§ **Task directions**
Return all lines with the word "MAXS" in them.

§ **Data block**
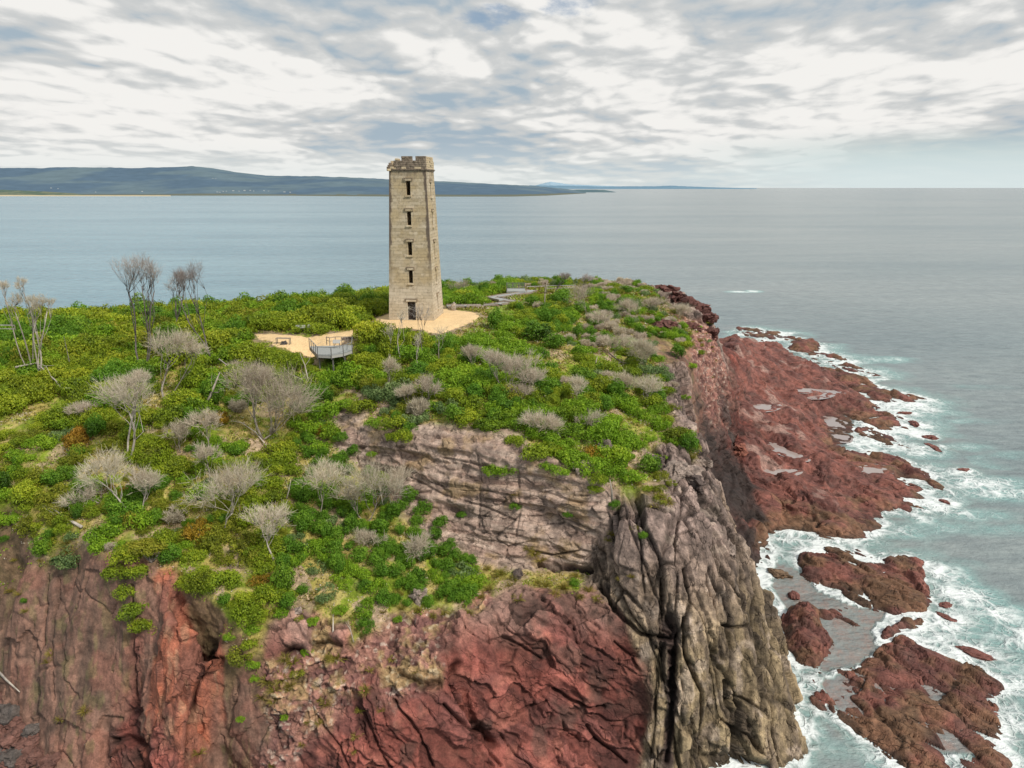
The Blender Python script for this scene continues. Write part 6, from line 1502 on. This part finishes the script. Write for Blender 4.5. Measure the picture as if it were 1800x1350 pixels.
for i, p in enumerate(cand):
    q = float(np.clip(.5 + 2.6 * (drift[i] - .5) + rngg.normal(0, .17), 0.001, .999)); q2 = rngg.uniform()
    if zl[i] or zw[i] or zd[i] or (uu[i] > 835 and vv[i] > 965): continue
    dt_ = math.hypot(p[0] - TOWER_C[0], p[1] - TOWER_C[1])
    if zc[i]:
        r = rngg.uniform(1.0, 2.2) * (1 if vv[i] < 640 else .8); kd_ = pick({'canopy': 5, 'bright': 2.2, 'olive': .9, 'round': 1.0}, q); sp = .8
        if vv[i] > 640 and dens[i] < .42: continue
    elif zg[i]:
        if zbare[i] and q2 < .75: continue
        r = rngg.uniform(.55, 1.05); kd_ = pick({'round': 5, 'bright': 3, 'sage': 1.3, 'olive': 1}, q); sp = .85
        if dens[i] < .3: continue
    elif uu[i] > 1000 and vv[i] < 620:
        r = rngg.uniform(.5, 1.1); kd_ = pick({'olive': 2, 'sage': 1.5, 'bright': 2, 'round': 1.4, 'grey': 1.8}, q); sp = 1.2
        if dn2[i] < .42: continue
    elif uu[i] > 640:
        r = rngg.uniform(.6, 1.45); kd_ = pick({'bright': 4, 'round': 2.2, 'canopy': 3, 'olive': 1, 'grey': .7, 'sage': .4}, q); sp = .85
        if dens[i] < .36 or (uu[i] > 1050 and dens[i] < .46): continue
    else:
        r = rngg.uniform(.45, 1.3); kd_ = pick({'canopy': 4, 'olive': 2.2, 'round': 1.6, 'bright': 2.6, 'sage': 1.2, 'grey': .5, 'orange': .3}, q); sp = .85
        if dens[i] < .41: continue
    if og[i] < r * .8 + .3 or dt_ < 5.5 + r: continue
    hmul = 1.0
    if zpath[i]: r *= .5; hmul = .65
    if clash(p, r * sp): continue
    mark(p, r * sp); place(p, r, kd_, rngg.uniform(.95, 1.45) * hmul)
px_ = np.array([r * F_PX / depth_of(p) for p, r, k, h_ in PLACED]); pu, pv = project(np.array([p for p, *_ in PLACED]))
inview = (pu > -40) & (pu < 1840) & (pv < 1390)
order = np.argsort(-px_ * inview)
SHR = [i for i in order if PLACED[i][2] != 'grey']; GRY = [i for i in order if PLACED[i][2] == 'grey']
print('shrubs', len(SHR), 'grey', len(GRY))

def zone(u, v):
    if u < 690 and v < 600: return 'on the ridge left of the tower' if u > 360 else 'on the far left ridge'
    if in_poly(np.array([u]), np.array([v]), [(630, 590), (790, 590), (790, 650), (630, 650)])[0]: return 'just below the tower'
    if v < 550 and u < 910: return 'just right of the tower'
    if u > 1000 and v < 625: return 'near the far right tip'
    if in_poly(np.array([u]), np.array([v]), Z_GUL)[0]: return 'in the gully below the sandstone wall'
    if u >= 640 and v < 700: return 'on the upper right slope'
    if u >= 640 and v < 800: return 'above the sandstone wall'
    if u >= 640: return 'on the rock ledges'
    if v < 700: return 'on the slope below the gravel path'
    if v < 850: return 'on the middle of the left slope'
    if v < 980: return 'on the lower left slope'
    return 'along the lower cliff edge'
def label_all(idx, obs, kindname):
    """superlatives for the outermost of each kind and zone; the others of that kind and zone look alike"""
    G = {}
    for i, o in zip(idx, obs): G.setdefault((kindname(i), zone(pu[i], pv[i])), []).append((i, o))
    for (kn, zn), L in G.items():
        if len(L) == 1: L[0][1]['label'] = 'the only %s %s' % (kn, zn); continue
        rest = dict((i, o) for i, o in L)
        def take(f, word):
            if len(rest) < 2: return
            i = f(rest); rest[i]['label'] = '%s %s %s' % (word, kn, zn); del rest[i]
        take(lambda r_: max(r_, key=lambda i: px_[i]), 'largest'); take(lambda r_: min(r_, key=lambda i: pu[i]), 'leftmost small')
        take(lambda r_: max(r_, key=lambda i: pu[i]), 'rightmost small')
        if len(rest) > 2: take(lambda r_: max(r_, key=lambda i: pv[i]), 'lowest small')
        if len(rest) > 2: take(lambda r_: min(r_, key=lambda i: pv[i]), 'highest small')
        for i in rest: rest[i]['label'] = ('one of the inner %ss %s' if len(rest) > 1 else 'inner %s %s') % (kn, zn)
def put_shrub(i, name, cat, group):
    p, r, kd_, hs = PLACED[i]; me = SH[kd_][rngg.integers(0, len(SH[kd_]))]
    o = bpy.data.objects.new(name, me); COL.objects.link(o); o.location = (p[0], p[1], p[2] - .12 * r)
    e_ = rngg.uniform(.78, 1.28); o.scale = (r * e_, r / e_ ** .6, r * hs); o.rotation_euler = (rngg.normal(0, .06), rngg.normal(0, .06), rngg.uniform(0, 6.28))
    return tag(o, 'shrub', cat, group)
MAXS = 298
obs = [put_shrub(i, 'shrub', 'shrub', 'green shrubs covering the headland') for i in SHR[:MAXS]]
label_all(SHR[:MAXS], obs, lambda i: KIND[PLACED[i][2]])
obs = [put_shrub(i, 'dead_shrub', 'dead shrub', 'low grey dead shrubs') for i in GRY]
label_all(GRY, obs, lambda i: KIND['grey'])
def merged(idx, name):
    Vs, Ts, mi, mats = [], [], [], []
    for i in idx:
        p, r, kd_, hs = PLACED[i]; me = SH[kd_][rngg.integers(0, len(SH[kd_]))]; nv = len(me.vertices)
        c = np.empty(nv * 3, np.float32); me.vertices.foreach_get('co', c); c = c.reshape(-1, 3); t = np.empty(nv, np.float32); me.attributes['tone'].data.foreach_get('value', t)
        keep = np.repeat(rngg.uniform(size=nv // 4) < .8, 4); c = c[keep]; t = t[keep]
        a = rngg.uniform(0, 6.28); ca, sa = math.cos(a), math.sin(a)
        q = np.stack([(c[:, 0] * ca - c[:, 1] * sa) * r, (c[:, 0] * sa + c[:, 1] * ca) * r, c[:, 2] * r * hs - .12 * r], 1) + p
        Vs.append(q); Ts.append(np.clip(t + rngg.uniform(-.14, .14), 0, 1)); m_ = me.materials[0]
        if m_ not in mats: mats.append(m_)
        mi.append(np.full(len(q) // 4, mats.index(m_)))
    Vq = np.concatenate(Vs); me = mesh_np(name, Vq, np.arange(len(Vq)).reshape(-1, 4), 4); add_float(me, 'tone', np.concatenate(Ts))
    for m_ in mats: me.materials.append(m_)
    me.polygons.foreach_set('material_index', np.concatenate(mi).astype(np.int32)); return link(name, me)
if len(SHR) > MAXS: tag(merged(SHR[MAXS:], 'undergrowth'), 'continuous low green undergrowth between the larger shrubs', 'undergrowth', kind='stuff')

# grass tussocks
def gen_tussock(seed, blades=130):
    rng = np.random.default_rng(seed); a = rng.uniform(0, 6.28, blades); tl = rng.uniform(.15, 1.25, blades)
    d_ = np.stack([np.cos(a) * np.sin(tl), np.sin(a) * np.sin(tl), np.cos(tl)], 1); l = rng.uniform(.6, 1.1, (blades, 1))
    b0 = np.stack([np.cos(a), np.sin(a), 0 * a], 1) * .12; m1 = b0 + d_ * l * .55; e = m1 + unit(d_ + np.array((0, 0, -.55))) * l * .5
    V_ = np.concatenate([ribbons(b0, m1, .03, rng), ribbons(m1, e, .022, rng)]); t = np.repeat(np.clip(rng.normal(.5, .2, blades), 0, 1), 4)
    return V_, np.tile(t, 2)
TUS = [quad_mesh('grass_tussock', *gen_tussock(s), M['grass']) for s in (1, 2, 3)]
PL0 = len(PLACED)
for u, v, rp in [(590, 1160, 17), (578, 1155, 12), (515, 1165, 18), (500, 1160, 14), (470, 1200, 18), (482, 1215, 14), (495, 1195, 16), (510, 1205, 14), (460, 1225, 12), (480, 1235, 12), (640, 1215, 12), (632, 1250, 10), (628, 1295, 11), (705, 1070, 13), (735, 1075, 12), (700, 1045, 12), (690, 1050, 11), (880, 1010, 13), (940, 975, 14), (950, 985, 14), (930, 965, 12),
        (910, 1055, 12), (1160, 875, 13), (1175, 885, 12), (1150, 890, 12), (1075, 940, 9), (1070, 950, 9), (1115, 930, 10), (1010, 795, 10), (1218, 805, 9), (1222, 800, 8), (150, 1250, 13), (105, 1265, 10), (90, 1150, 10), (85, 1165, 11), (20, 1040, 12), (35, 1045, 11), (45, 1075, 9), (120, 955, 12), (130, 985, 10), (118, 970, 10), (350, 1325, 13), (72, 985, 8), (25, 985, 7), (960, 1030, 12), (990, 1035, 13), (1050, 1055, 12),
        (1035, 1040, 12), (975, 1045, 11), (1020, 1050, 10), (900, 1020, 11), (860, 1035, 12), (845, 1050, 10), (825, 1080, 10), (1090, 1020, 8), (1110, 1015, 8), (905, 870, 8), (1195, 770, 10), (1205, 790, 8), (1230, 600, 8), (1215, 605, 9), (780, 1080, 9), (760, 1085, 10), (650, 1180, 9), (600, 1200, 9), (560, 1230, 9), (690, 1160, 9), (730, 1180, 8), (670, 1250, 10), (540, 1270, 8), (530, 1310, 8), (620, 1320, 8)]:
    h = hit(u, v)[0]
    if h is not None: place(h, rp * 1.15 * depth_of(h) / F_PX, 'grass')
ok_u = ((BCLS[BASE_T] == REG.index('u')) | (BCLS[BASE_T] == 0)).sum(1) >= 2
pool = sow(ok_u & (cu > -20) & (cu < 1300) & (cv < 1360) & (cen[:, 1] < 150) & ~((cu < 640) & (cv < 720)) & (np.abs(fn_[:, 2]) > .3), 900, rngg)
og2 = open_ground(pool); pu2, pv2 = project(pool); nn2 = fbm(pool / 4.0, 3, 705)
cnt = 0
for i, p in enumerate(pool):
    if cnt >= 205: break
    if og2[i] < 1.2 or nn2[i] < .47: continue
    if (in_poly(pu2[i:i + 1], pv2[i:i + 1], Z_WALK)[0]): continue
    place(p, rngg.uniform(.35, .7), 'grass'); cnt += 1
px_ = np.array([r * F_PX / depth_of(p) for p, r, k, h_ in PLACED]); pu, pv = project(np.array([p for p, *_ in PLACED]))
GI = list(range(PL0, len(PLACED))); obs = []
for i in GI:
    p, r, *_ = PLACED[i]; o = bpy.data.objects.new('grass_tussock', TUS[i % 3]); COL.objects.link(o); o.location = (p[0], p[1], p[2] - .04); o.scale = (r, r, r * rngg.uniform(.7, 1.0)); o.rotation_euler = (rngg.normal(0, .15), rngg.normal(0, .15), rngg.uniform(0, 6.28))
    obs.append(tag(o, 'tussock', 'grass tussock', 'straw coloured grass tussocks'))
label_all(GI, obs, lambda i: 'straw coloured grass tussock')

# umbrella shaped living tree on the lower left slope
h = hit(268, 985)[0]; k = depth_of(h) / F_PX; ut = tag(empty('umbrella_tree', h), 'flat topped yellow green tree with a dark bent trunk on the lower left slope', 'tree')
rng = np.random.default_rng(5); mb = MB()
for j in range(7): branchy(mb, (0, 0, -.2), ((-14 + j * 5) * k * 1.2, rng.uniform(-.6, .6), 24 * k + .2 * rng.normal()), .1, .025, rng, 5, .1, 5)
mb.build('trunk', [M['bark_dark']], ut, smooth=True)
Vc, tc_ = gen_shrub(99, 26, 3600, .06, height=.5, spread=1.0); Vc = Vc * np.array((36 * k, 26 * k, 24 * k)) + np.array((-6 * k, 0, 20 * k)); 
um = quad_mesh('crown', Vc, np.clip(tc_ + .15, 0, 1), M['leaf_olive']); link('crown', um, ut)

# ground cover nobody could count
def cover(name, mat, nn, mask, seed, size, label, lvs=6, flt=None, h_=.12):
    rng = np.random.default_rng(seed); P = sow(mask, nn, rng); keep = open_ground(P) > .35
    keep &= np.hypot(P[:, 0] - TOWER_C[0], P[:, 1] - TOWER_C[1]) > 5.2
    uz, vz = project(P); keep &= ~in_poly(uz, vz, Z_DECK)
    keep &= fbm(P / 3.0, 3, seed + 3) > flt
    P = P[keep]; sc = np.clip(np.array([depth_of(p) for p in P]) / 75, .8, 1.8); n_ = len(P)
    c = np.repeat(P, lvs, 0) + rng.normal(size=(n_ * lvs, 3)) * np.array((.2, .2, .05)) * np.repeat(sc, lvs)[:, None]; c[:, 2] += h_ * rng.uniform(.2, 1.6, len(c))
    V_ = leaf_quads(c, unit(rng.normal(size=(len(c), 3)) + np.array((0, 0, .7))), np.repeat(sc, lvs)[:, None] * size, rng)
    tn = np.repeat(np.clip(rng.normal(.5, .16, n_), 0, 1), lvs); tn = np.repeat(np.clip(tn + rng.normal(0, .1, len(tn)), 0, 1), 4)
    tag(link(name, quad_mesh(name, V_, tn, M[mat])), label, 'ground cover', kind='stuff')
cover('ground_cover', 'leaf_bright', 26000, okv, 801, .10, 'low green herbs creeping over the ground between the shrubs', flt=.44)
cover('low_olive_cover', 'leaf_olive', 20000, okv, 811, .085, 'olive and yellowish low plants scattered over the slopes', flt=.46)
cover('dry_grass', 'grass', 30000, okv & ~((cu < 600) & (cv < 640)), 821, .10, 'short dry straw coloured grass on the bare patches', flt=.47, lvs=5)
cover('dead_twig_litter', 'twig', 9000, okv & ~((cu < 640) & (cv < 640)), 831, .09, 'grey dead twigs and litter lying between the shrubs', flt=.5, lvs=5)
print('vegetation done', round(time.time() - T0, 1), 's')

§ **Correct response**
MAXS = 298
obs = [put_shrub(i, 'shrub', 'shrub', 'green shrubs covering the headland') for i in SHR[:MAXS]]
label_all(SHR[:MAXS], obs, lambda i: KIND[PLACED[i][2]])
if len(SHR) > MAXS: tag(merged(SHR[MAXS:], 'undergrowth'), 'continuous low green undergrowth between the larger shrubs', 'undergrowth', kind='stuff')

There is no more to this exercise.